Stored data:

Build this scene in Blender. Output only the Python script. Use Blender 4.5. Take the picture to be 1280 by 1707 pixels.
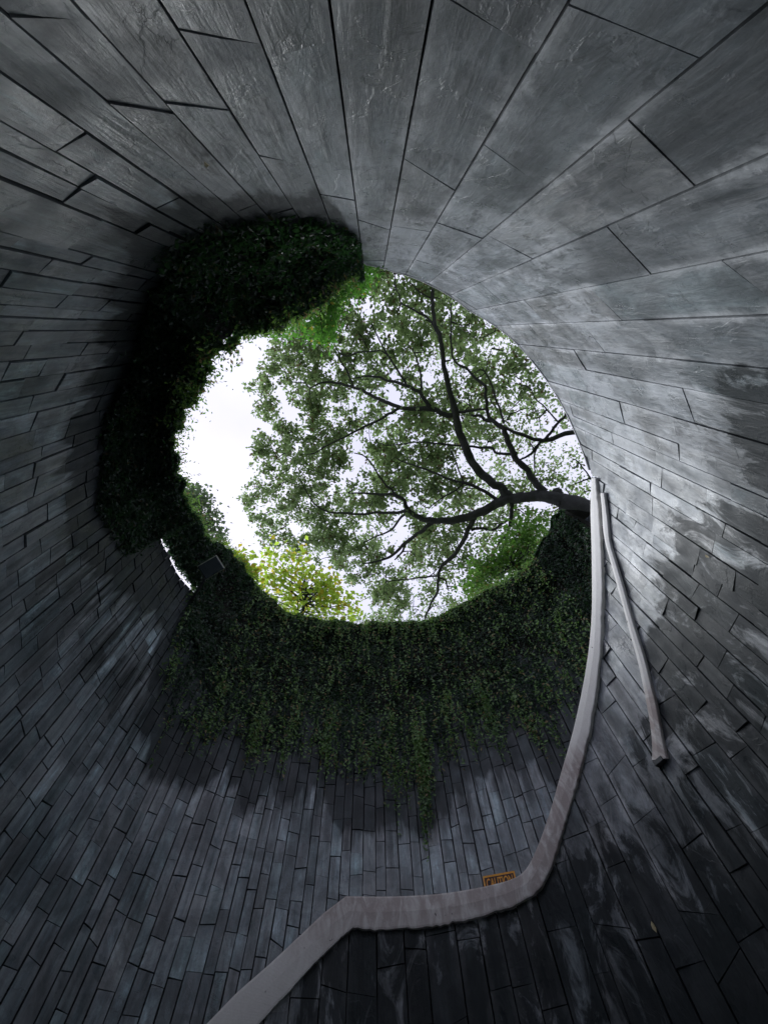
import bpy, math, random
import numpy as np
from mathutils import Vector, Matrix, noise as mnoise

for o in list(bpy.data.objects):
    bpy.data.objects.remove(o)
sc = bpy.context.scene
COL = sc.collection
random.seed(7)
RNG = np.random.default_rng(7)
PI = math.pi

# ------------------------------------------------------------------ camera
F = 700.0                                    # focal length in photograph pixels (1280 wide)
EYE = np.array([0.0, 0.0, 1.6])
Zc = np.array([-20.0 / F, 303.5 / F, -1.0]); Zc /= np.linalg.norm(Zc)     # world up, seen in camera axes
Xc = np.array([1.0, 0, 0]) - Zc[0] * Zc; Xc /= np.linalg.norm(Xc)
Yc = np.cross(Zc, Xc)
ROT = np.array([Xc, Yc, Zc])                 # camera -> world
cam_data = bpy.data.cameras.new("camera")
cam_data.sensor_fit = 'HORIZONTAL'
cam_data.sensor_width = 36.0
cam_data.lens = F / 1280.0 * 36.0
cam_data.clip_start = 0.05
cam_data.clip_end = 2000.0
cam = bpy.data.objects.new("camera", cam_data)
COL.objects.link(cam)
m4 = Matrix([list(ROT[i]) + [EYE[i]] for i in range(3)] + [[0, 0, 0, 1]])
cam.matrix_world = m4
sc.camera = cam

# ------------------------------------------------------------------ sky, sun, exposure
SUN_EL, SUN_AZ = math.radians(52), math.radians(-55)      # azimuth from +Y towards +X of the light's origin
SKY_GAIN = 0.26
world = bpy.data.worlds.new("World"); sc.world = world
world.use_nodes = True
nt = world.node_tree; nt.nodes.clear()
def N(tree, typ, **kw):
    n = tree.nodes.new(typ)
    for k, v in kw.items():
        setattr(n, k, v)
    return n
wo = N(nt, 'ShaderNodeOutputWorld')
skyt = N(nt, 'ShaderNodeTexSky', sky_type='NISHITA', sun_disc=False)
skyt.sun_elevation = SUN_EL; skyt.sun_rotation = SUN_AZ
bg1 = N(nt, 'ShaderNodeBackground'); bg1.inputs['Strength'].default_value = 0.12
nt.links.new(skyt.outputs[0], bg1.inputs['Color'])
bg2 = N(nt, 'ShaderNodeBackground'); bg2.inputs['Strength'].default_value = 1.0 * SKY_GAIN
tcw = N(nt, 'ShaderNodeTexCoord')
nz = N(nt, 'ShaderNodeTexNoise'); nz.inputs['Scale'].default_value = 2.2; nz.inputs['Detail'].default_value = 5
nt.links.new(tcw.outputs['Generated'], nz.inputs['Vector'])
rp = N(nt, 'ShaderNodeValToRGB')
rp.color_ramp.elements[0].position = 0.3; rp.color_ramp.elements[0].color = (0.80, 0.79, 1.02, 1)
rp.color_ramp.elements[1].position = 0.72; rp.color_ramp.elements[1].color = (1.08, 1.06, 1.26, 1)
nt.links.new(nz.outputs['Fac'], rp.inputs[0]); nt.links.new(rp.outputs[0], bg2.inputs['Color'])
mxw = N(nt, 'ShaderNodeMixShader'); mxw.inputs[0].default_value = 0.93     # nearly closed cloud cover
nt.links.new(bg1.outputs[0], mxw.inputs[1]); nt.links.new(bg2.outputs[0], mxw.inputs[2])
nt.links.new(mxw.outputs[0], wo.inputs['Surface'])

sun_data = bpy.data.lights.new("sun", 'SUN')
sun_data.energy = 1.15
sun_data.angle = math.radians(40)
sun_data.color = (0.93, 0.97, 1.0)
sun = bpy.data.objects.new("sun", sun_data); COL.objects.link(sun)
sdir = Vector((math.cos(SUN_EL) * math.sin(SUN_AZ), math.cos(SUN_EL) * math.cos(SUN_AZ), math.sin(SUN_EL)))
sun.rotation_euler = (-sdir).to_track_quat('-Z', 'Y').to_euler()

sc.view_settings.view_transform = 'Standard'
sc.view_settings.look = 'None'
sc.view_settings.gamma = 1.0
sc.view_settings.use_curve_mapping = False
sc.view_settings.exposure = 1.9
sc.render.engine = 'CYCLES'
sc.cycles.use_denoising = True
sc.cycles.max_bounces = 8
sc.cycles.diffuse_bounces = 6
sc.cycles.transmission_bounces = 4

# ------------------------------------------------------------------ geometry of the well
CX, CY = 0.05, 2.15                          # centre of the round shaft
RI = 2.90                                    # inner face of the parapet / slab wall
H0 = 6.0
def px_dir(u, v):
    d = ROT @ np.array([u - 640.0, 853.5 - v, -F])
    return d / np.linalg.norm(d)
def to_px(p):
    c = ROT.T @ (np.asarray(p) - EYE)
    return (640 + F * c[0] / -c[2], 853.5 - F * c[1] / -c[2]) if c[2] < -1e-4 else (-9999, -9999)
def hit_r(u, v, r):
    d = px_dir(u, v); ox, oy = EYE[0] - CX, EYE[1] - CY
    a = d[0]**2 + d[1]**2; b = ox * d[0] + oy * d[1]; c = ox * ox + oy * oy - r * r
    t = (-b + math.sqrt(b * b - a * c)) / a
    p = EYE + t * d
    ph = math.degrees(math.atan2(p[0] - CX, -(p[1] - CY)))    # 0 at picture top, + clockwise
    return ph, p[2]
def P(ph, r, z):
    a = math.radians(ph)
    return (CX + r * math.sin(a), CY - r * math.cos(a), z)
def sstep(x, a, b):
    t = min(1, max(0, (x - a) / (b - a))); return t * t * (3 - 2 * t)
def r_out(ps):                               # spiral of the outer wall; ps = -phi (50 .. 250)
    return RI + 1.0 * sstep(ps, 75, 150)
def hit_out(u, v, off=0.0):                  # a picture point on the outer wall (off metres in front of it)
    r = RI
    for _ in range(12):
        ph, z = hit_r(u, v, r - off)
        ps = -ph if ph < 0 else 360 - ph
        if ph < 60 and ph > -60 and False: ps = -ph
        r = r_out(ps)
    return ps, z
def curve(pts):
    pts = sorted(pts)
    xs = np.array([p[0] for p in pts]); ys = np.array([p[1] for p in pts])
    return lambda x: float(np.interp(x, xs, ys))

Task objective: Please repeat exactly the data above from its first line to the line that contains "sc.camera = cam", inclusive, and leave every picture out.

Finished answer:
Build this scene in Blender. Output only the Python script. Use Blender 4.5. Take the picture to be 1280 by 1707 pixels.
import bpy, math, random
import numpy as np
from mathutils import Vector, Matrix, noise as mnoise

for o in list(bpy.data.objects):
    bpy.data.objects.remove(o)
sc = bpy.context.scene
COL = sc.collection
random.seed(7)
RNG = np.random.default_rng(7)
PI = math.pi

# ------------------------------------------------------------------ camera
F = 700.0                                    # focal length in photograph pixels (1280 wide)
EYE = np.array([0.0, 0.0, 1.6])
Zc = np.array([-20.0 / F, 303.5 / F, -1.0]); Zc /= np.linalg.norm(Zc)     # world up, seen in camera axes
Xc = np.array([1.0, 0, 0]) - Zc[0] * Zc; Xc /= np.linalg.norm(Xc)
Yc = np.cross(Zc, Xc)
ROT = np.array([Xc, Yc, Zc])                 # camera -> world
cam_data = bpy.data.cameras.new("camera")
cam_data.sensor_fit = 'HORIZONTAL'
cam_data.sensor_width = 36.0
cam_data.lens = F / 1280.0 * 36.0
cam_data.clip_start = 0.05
cam_data.clip_end = 2000.0
cam = bpy.data.objects.new("camera", cam_data)
COL.objects.link(cam)
m4 = Matrix([list(ROT[i]) + [EYE[i]] for i in range(3)] + [[0, 0, 0, 1]])
cam.matrix_world = m4
sc.camera = cam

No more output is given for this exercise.